Cassandra Khaw

Malaysian horror and dark fantasy author known for lush, visceral prose, folklore-soaked novellas, and award-winning short fiction.

Cassandra Khaw

Cassandra Khaw was born on 31 August 1984 in Malaysia, and their path to literary horror was anything but conventional. Before novels, there were bylines — games and technology journalism for outlets including Eurogamer, Ars Technica, and The Verge. That background in interactive storytelling left fingerprints all over their fiction: a fluency with atmosphere, dread-as-mechanics, and the particular intimacy of a reader placed inside someone else's nightmare.

Their novella debut, Hammers on Bone (2016), announced a voice that was difficult to categorise and harder to ignore. It folded hard-boiled noir and Lovecraftian cosmic horror into the same bruised, rain-slicked frame, earning a British Fantasy Award nomination and a Locus Award nomination for Best Novella. The follow-up novellas in the Gods & Monsters series continued to push genre conventions sideways, each one a different hybrid of myth and menace.

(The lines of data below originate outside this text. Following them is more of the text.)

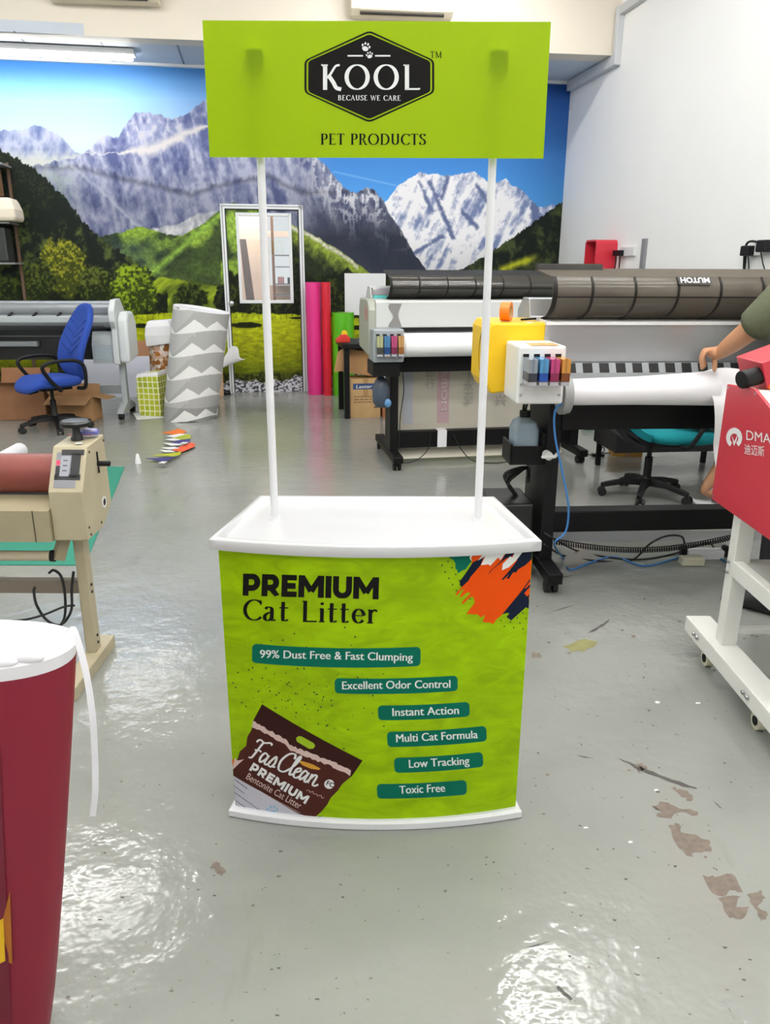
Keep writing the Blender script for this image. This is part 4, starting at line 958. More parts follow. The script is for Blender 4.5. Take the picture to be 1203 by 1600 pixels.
for k in range(3):
    x = -0.12
    while x < 0.08: w_ = rn.uniform(.02, .05); q.span((x, -0.1516, 0.215 - k * 0.028), (x + w_, -0.151, 0.223 - k * 0.028)); x += w_ + .008
q.span((0.085, -0.1516, 0.10), (0.125, -0.151, 0.113))
q.build('printed_label', [mat('blue_label', (44, 72, 116), 0.5), print_white, mat('brown_ink', (88, 66, 42), 0.6)], t, smooth=0, recalc=False)
t = carton('crushed open cardboard box tilted on top of the printed box', (bx.x - 0.02, bx.y + 0.29, 0.412), (0.36, 0.28, 0.24), THETA, cardboard, rot=RY(R(9)) @ RX(R(3)))
t.location.z = 0.447
q = MB(); q.add([(-0.18, -0.14, 0.26), (-0.19, -0.14, 0.03), (-0.27, -0.13, 0.02), (-0.23, -0.12, 0.22)], [(0, 1, 2, 3)]); q.build('flap', cardboard, t, smooth=0)
q = MB(); q.add([(0.15, -0.15, 0.19), (0.25, -0.19, 0.18), (0.24, -0.22, 0.06), (0.17, -0.2, 0.02)], [(0, 1, 2, 3)]); q.build('flap', cardboard, t, smooth=0)
c_ = gp(597, 655); carton('narrow reddish brown carton standing between printed box and printer stand', (c_.x + 0.075, c_.y + 0.2, 0), (0.17, 0.22, 0.38), THETA, mat('red_cardboard', (166, 106, 66), 0.85))
# things on the table
T0 = yp(535, 535, 8.0)
t = thing('tape_dispenser', 'small red tape dispenser with a yellow top on the black table', 'tape dispenser', (T0.x, 8.02, tz), THETA)
q = MB(); q.prism([(-0.07, 0), (0.075, 0), (0.075, 0.05), (0.03, 0.085), (-0.02, 0.075), (-0.07, 0.03)], -0.03, 0.03, 'y'); q.build('body', mat('dispenser_red', (196, 52, 40), 0.4), t, smooth=0, bevel=0.006)
q = MB(); q.cyl((0.02, -0.02, 0.09), (0.02, 0.02, 0.09), 0.03); q.build('tape_roll', mat('tape_yellow', (228, 192, 30), 0.4), t)
b_ = Vector((T0.x + 0.26, 8.05, tz)); q = MB()
for k in range(5): q.tube([(b_.x + rnd.uniform(-.1, .1), b_.y + rnd.uniform(-.08, .08), b_.z + 0.012 + .008 * k) for _ in range(5)], 0.006, 6)
tag(q.build('loose_cable', mat('grey_cable', (120, 124, 128), 0.5)), 'tangle of grey cable on the black table', 'cable')

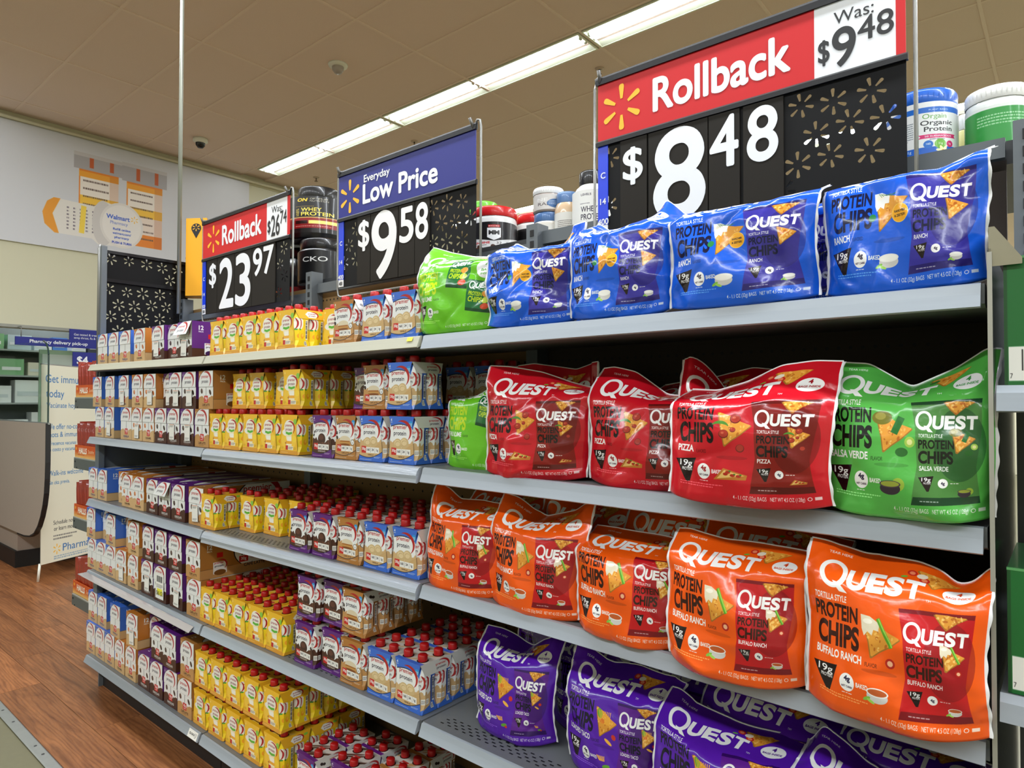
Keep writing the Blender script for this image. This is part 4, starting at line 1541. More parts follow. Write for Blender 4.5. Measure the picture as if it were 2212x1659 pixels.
def make_bag(key, x, y, z, w, film, top, label, group, yaw=0.0, depth=.046, back=1, seed=1, lean=0.0, crease=1.0, fold=.62):
    """a stand-up pouch; top: (across, height of the upper edge) from its left to its right corner"""
    r = np.random.default_rng(seed)
    nu, nv = 56, 62
    u = np.linspace(-1, 1, nu)
    v = np.linspace(0, 1, nv)
    Uu, V = np.meshgrid(u, v)
    tu = np.array([t[0] for t in top]) * 2 - 1
    th = np.array([t[1] for t in top])
    h = np.interp(u, tu, th)
    h = np.convolve(np.pad(h, 2, 'edge'), [.12, .22, .32, .22, .12], 'valid')
    vb = fold
    rise = (h - vb * film) / ((1 - vb) * film)
    ang = np.arccos(np.clip(rise, -.35, 1.0))
    sm = np.clip((V - vb) / .16, 0, 1)
    sm = sm * sm * (3 - 2 * sm)
    A = ang[None, :] * (1.06 * sm)
    ds = film / (nv - 1)
    Z = np.zeros_like(V)
    Y = np.zeros_like(V)
    Z[1:] = np.cumsum(np.cos(A[1:]) * ds, 0)
    Y[1:] = np.cumsum(np.sin(A[1:]) * ds, 0) * back
    # stretch rows so that the edge reaches its height exactly
    k = (h - Z[int(vb * (nv - 1))]) / np.maximum(1e-4, Z[-1] - Z[int(vb * (nv - 1))])
    up = V > vb
    zb = Z[int(vb * (nv - 1))][None, :]
    Z = np.where(up & (np.abs(k)[None, :] < 3), zb + (Z - zb) * np.clip(k, .2, 2.5)[None, :], Z)
    prof = np.interp(v, [0, .05, .22, .45, .68, .84, .95, 1], [.78, .92, 1.0, .88, .5, .2, .05, .02])[:, None]
    cross = (1 - np.abs(Uu) ** 2.6) ** .8
    T = depth * prof * cross
    wr = np.zeros_like(V)
    for i in range(40):
        a = r.uniform(0, PI)
        edge = r.random() < .55
        cu, cv = (r.choice([-1, 1]) * r.uniform(.55, 1.0), r.uniform(0, 1)) if edge else (r.uniform(-.8, .8), r.choice([r.uniform(.6, 1.0), r.uniform(0, .2), r.uniform(.2, .7)]))
        d = (Uu - cu) * math.sin(a) + (V - cv) * 2 * math.cos(a)
        q = (Uu - cu) * math.cos(a) - (V - cv) * 2 * math.sin(a)
        L = r.uniform(.18, .5)
        wr += r.choice([-1, 1]) * r.uniform(.0014, .0046) * np.exp(-(q / L) ** 2) * np.exp(-np.abs(d) / r.uniform(.03, .11))
    for i in range(5):
        wr += .0016 * np.sin(r.uniform(2, 7) * Uu + r.uniform(2, 9) * V * 2 + r.uniform(0, 6))
    wr += .007 * np.sin(3.2 * Uu + r.uniform(0, 6)) * np.clip((V - .72) / .28, 0, 1)
    wr *= crease
    X = Uu * w / 2 * (1 - .045 * prof) + .0022 * np.sin(9 * V + seed) * np.sign(Uu) * np.abs(Uu) ** 3
    Z = Z + .012 * np.abs(Uu) ** 3 * (1 - V) ** 4
    F = np.stack([X, Y - T + wr, Z], -1)
    B = np.stack([X, Y + T * .8 + wr + .0012, Z], -1)
    n = nu * nv
    verts = np.vstack([F.reshape(-1, 3), B.reshape(-1, 3)])
    iu, iv = np.meshgrid(np.arange(nu - 1), np.arange(nv - 1))
    a = (iv * nu + iu).ravel()
    ff = np.stack([a, a + 1, a + nu + 1, a + nu], 1)
    fb = np.stack([a + n, a + nu + n, a + nu + 1 + n, a + 1 + n], 1)
    j = np.arange(nu - 1)
    bot = np.stack([j, j + n, j + 1 + n, j + 1], 1)
    faces = np.vstack([ff, fb, bot])
    me = bpy.data.meshes.new('chip_bag')
    me.from_pydata(verts.tolist(), [], faces.tolist())
    me.materials.append(m_bag[key])
    me.materials.append(m_back[key])
    mi = np.r_[np.zeros(len(ff), int), np.ones(len(fb) + len(bot), int)]
    me.polygons.foreach_set('material_index', mi.tolist())
    me.polygons.foreach_set('use_smooth', [True] * len(faces))
    uvl = me.uv_layers.new(name='UVMap')
    li = np.empty(len(me.loops), np.int32)
    me.loops.foreach_get('vertex_index', li)
    uvv = np.stack([((Uu + 1) / 2).ravel(), V.ravel()], 1)
    uvv = np.vstack([uvv, uvv])
    uvl.data.foreach_set('uv', uvv[li].astype(np.float32).ravel())
    o = put('chip_bag', me, None, (x, y, z))
    o.rotation_euler = (lean, 0, yaw)

    def band(name, E, out, parent):
        """a thin flat seal, both sides, along an edge E, out metres wide"""
        q = MB()
        for i in range(len(E) - 1):
            p0, p1 = E[i], E[i + 1]
            o0, o1 = p0 + out[i], p1 + out[i + 1]
            for dy in (-.0009, .0012):
                pts = [p0 + [0, dy, 0], p1 + [0, dy, 0], o1 + [0, dy, 0], o0 + [0, dy, 0]]
                q.face(pts if dy < 0 else pts[::-1], smooth=True)
            q.face([o0 + [0, -.0009, 0], o1 + [0, -.0009, 0], o1 + [0, .0012, 0], o0 + [0, .0012, 0]])
        q.build(name, m_seal, parent)
    for s, c in ((-1, 0), (1, nu - 1)):
        E = (F[:, c] + B[:, c]) / 2
        inn = (F[:, c - s] + B[:, c - s]) / 2
        E2 = E - (E - inn) * .35
        wob = .0034 + .0010 * np.sin(np.arange(nv) * .8 + seed)
        out = np.stack([s * wob + (E - E2)[:, 0], np.zeros(nv), np.zeros(nv)], 1)
        band('side_seal', E2, out, o)
    E = (F[-1] + B[-1]) / 2
    band('top_seal', E, np.tile([0, 0, .0022], (nu, 1)), o)
    return tag(o, label, 'chip bag', group)


S1, S2, S3, S4 = 1.6115, 1.2555, .9475, .602
G1, G2, G3, G4 = ['chip bags on the ' + q for q in ('top shelf', 'second shelf down', 'third shelf down', 'fourth shelf down')]
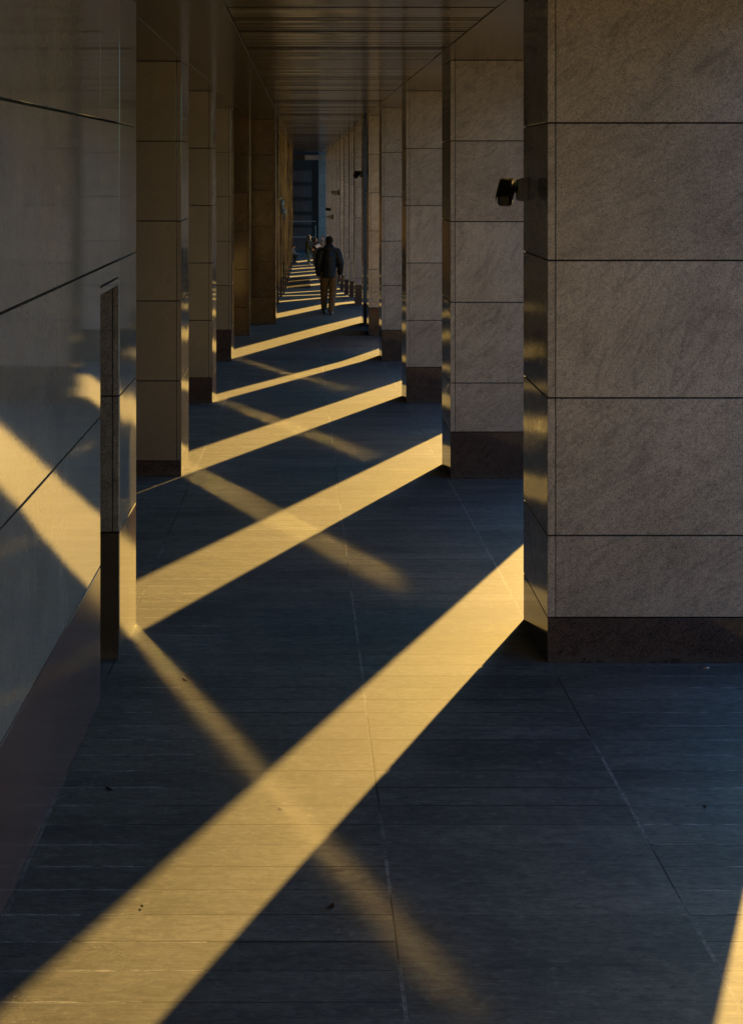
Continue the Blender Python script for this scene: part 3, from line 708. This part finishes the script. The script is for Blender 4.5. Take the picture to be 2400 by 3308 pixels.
# ------------------------------------------------------------------ small litter on the paving
def floor_at(xd, yd):
    u = 3.0
    for _ in range(60): u = 0.5*u + 0.5*hfloor(u)*1000/(yd-368.5)
    return P((xd-672)*u/1000, u, hfloor(u))
M['leaf'] = plain('dry leaf', (0.05, 0.028, 0.012), 0.8, nz=0.4)
M['filter'] = plain('cigarette filter', (0.55, 0.16, 0.05), 0.8)
bm = bmesh.new(); tube(bm, [(-0.014, 0, 0.004), (0.004, 0, 0.004)], [0.004, 0.004], 10)
cb = link('cigarette_butt', bm, M['filter'], None, floor_at(1562, 1481)); cb.rotation_euler.z = 0.3
tag(cb, 'orange cigarette butt lying at the foot of the huge near column', 'cigarette butt')
bm = bmesh.new(); tube(bm, [(0.0045, 0, 0.004), (0.020, 0, 0.0045)], [0.0038, 0.0036], 10); link('paper_stub', bm, M['paper'], cb)
for k, (xd, yd, sz, lab) in enumerate([(242, 1751, 0.022, 'dark dry leaf near the foot of the polished left wall'), (733, 2012, 0.020, 'dark dry leaf alone in the shade below the crossing light bands'),
        (1395, 1503, 0.008, 'tiny leaf scrap in front of the huge column plinth'), (620, 1795, 0.009, 'tiny leaf scrap inside the broad near light band, upper one'),
        (315, 2010, 0.009, 'tiny leaf scrap in the broad near light band, lower left'), (410, 1510, 0.024, 'dry leaf just past the doorway pillar in the shade'),
        (1560, 1790, 0.014, 'curled leaf by the right hand edge in the shade'), (568, 1090, 0.010, 'tiny scrap in the shade beyond the second light band')]):
    bm = bmesh.new(); n_ = 9; mid = []
    A = []; B = []
    for i in range(n_):
        t_ = i/(n_-1); y_ = (t_-0.5)*2*sz; w_2 = sz*0.55*math.sin(math.pi*min(1, t_*0.96+0.03))**0.8*random.uniform(0.8, 1.1); z_ = 0.002+0.35*sz*(2*t_-1)**2
        mid.append(bm.verts.new((0, y_, z_))); A.append(bm.verts.new((-w_2, y_, z_+sz*0.12))); B.append(bm.verts.new((w_2, y_, z_+sz*0.16)))
    for i in range(n_-1):
        bm.faces.new((A[i], mid[i], mid[i+1], A[i+1])); bm.faces.new((mid[i], B[i], B[i+1], mid[i+1]))
    bmesh.ops.solidify(bm, geom=bm.faces[:], thickness=0.0008)
    lf = link('dry_leaf', bm, M['leaf'], None, floor_at(xd, yd)+Vector((0, 0, 0.001))); lf.rotation_euler.z = random.uniform(0, 3.1)
    tag(lf, lab, 'leaf', 'leaf scraps scattered on the paving')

Then came Nothing But Blackened Teeth (2021), a haunted house story soaked in Japanese Heian-era folklore. A group of friends gathering at a centuries-old mansion, its foundations resting on the bones of a sacrificed bride. Short, suffocating, and precise in its cruelty, the novella became a USA Today bestseller and earned nominations for the Bram Stoker, Shirley Jackson, World Fantasy, and British Fantasy Awards. It is, for many readers, the book that defines what Khaw does best: take something culturally specific, render it with genuine reverence, and then let it turn feral.

The Salt Grows Heavy (2023) arrived with a similar ferocity. A mermaid-and-plague-doctor horror fairy tale that subverts the genre's comfort with deliberate savagery, it demonstrated Khaw's range — moving from Japanese ghost horror to a blood-soaked reimagining of Western folk myth without losing the density of their prose or the sharpness of their thematic concerns. Identity, power, hunger, and the cost of survival run through all of their work like a recurring wound.

Their debut short fiction collection, Breakable Things (2022), gathered 23 stories spanning cosmic dread, body horror, and psychological tension. It won the Bram Stoker Award for Superior Achievement in a Fiction Collection, confirming what short fiction readers had known for years — that Khaw's work in magazines such as Tor.com, Clarkesworld, Uncanny Magazine, The Magazine of Fantasy & Science Fiction, and Lightspeed was not peripheral, but central to their artistic project.

Khaw also co-authored The Dead Take the A Train (2023) with Richard Kadrey, a propulsive urban fantasy horror set in New York City, and their most recent novel, The Library at Hellebore, is a dark academia horror that follows a girl kidnapped and forced into an elite academy for the catastrophically powerful — only for graduation day to become a massacre. It marked their most accessible entry point for readers new to their work, without softening the violence or the wit.

Beyond prose, Khaw has written for video games including Wasteland 3, Sunless Skies, and Fallen London, and contributed to tabletop RPG sourcebooks including Van Richten's Guide to Ravenloft for Dungeons & Dragons. They use they/them pronouns and currently reside in Canada. Across every medium, their writing is governed by the same instinct: to find the seam where folklore, grief, and the body meet, and press on it until something tears.